2024年の夏も猛暑が続いています。1898年の観測開始以来「最も暑い夏」となった2023年ですが、翌年もまた、記録を更新するような暑さが続いています。ここまで暑いと、日本で当然の仕事習慣・生活習慣とされてきた従来のスタイルが見直されるのは必然です。筆者が最も期待するのは、欧州各国のような「バケーション文化」の誕生です。
日本に「シン・避暑地」は定着するか
日本にも猛暑の都市部を回避して、平均気温の低い避暑地に滞在する需要はあります。明治時代から別荘地としても名高い日光や那須(栃木県)、上高地(長野県)などは関連産業も成長しています。ただ欧米にあるような社会全体で歩調を合わせたような長期滞在にはなっていないことは、お盆になると交通機関が大混雑をすることが立証しています。また、長期滞在に必要な別荘が高価であることも、長期休暇が日本全体に広がらない理由です。

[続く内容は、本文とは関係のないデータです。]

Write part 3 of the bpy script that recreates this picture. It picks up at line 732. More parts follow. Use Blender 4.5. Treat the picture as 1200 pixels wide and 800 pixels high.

一方で2020年に発生した新型コロナ以降、日本ではリモートワークが定着しました。敢えて日常生活と夏季休暇を区分けしなくても、平時から避暑地で生活をすることは可能になりました。インフラは整備されてきており、あとは文化の醸成を待つタイミングといえるでしょうか。
「バケーション文化」が拡大されれば、それに応じて別荘供給を拡大したり、ライトな宿泊施設を準備できたところが需要を受け入れ、いわば「シン・避暑地」として新たに評価されたりすることになるでしょう。
既存の避暑地で難しい点は、利用者にとってコストパフォーマンスの良い「シン・避暑地」への転換が、既存顧客の足を遠のかせる要因になるかもしれないという点です。既存顧客をある意味「捨てて」まで、新規顧客を取りにいけるでしょうか。
あたらしい避暑地候補に期待したい
そこで現状は避暑地としては客観的評価を確立していない新規候補に期待したいものです。たとえば千葉県の勝浦はタンタン麺で有名ですが、首都圏の大半が30℃を大きく超えるなかでも20℃台に抑えられることが少しずつ知られてきています。海岸線がすぐに深くなることで冷たい水が確保できることと、強い南風が吹くことでその水が水面まで循環しやすい点が理由のようです。
実際に勝浦は温泉やリゾートホテルが続々とオープンし、あたらしい観光需要の開拓に成功しています。このような例はほかにもあり、人口減に悩む自治体の起爆剤となっていくことでしょう。
いかに「ほかにはない特徴」をアピールするか
勝浦の涼しさが海水温度と南風によるものは独自性となりますが、この2つの条件が揃わなくても避暑地になることはできます。山梨県や長野県の山岳部などは、これから再評価の対象になるでしょう。
新東名高速沿いに隠れた避暑地候補が
そのなかで筆者が注目しているのが「新東名高速道路」です。大動脈といえる東名高速道路の混雑緩和のため、多くの路線において東名と並行する形で建設されてきました。
地図上で新東名の路線を確認すると、静岡県北部を中心に観光地としてポテンシャルを秘める山岳部を高速路線が走っていることに気がつきます。東京へはおよそ2時間から3時間といったところでしょうか。飛行機や新幹線に要する時間とコストを考えれば、充分に検討に値する距離です。また既存の東名高速や国道1号線(東海道線)とも併走しているため、都市部へのアクセスの良さを維持しながら、今後の観光地化に期待することができます。同様に首都圏をぐるりと取り囲む圏央道なども、今後の新規開通が予定されています。
これらの地域には「シン・避暑地」としての競合が待っています。首都圏が35℃に苦しむなかで涼を求める人が押し寄せたとして、どれだけ需要を受け止め、次年度以降も自分たちの場所を避暑地として選んでもらうことができるか。もし滞在地域などを別荘ではなく、賃貸形式などで提供しているのなら、別荘地という「ハード」が無いだけ競合との競争は熾烈です。
既に取り組んでいる自治体も多いとは思いますが、「避暑地+教育」など避暑地+αといった付加価値をつけて、差別化を実現することができるでしょう。
対象は日本人か来日客か
このような避暑地には、思い切って日本人顧客層ではなく、訪日客を対象に振り切ってブランディングするところも増えてきました。北海道のニセコなど、ラーメンやカツ丼が2,000円前後するという相場が特徴的に報じられていますが、その価格で売れるのは需要と供給が成り立っている証拠です。コスパのいい「シン・避暑地」にとって、敢えて訪日客対象のビジネスを選択する自治体も一定程度認められるでしょう。
進化論で有名なダーウィンは、「最も強い者が生き残るのではなく、最も変化に対応した者が生き残る」と書き残しました。観光立国である日本はこの後、どのような付加価値を生み出し、生き残っていくのでしょうか。